Musician touches hearts

Published: Thursday, Nov. 8 2007 6:44 a.m. MST

San Diego native Dyanne Riley, front, is the conductor of the Wasatch Chorale, which twice has been invited to perform in Carnegie Hall. Riley is an assistant professor at UVSC.

Stuart Johnson, Deseret Morning News

PROVO — Taking a community choir back east to perform in New York's Carnegie Hall once is a privilege and an honor.

Taking them twice is unheard of, something of which Wasatch Chorale conductor Dyanne Riley is keenly aware.

Her husband says it's a tribute to his wife's talent for touching the hearts of her singers.

It's a talent she was almost literally born with.

As a child she was picking out tunes on the piano and adding bass chords, prompting her parents to sign her up for lessons.

Before that, she remembers wanting to conduct the music around her.

"I remember waking up my younger sister and conducting every song we knew," Riley said.

She grew up in San Diego. At 14, she conducted an LDS stake youth choir. She learned to memorize the musical scores to avoid having anything between her and her choir.
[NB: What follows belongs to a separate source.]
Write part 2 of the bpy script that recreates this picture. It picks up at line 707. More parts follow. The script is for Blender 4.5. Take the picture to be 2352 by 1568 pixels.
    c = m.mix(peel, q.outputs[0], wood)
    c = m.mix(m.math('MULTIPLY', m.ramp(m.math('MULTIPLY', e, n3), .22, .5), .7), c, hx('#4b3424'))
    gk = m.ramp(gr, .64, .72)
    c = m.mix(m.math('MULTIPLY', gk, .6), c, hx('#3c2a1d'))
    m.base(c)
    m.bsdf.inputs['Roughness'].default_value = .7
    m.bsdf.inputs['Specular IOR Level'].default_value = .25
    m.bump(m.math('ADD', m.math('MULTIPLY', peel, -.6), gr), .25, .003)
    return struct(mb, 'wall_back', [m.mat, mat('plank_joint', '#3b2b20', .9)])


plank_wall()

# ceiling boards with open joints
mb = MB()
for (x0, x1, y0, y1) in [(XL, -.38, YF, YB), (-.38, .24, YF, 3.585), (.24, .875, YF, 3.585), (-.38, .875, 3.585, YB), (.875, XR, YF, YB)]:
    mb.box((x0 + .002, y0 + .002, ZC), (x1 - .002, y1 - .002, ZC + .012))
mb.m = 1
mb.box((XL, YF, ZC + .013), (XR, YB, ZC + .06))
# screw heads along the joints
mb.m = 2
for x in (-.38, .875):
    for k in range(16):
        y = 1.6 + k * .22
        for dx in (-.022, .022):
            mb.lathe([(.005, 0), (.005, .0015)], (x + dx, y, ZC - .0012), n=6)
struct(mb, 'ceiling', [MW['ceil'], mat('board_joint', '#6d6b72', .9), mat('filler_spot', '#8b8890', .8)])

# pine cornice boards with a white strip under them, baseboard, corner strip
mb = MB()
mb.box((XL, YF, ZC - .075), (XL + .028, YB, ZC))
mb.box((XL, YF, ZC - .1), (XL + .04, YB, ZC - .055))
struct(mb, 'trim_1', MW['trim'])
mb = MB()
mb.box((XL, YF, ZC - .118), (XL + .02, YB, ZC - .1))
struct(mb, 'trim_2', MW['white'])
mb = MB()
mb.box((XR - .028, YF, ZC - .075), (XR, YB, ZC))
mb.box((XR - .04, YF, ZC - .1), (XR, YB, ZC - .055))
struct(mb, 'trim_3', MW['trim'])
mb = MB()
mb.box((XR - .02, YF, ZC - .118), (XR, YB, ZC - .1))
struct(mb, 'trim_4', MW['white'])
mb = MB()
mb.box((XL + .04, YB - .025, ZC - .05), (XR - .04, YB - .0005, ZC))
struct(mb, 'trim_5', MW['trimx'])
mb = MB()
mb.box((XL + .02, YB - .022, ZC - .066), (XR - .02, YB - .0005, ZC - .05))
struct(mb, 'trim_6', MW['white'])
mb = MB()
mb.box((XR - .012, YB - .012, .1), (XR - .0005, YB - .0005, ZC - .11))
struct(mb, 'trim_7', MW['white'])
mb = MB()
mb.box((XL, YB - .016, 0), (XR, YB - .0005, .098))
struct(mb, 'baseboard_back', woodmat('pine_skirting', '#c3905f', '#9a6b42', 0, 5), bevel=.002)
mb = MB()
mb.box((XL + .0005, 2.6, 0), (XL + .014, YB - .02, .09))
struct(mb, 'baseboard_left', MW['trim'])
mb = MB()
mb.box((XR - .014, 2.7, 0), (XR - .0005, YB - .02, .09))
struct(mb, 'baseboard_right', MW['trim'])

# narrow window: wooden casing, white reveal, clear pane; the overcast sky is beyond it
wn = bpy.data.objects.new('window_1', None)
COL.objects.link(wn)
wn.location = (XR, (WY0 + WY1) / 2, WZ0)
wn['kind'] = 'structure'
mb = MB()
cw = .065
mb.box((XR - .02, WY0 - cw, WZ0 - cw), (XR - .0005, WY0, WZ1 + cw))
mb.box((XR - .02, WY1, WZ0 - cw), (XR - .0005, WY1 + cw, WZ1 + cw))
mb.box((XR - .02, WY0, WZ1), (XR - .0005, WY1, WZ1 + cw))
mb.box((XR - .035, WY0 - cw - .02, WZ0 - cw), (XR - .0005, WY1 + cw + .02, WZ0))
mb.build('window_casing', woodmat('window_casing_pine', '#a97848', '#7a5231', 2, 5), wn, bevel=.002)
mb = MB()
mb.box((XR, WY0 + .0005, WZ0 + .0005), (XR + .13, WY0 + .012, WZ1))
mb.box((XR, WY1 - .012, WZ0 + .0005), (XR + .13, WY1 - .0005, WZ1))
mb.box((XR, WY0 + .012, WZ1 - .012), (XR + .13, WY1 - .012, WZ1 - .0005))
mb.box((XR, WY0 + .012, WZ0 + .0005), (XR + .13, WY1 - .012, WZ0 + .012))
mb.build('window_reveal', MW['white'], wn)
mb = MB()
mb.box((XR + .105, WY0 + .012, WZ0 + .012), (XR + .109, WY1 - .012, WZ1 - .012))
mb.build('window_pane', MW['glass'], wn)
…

During her college days she tied music with her athletic ability as a majorette and baton twirler where in full Aztec regalia she would lead the band out on the football field. She was also a competitive swimmer and is credentialed in California to teach both physical education and music. Later, she taught those two subjects at a San Diego high school and participated in community musical theater. She played 11 major roles. She also performs on the piano, organ and harp.

She met her husband Mike at the San Diego State University institute of religion of The Church of Jesus Christ of Latter-day Saints. They were married in 1967. She conducted the institute choir and her then-future husband was the only bass singer.

"I knew she was the director, so I showed up," he said.

In 1980 when Riley was completing a master's degree in music at San Diego State they decided to adopt a child, Suzanne, who became their fifth. Riley put her advanced degree on hold until 1992. By then things were shifting in the Riley household. Some of Mike and Dyanne Riley's children had moved to Utah to attend Brigham Young University, and grandchildren were coming.

"I wanted to be part of that," she said.

So after three generations in San Diego, the family relocated to Provo where Riley continued her master's program at BYU.

"It gave me an opportunity I never would have had in San Diego," she said.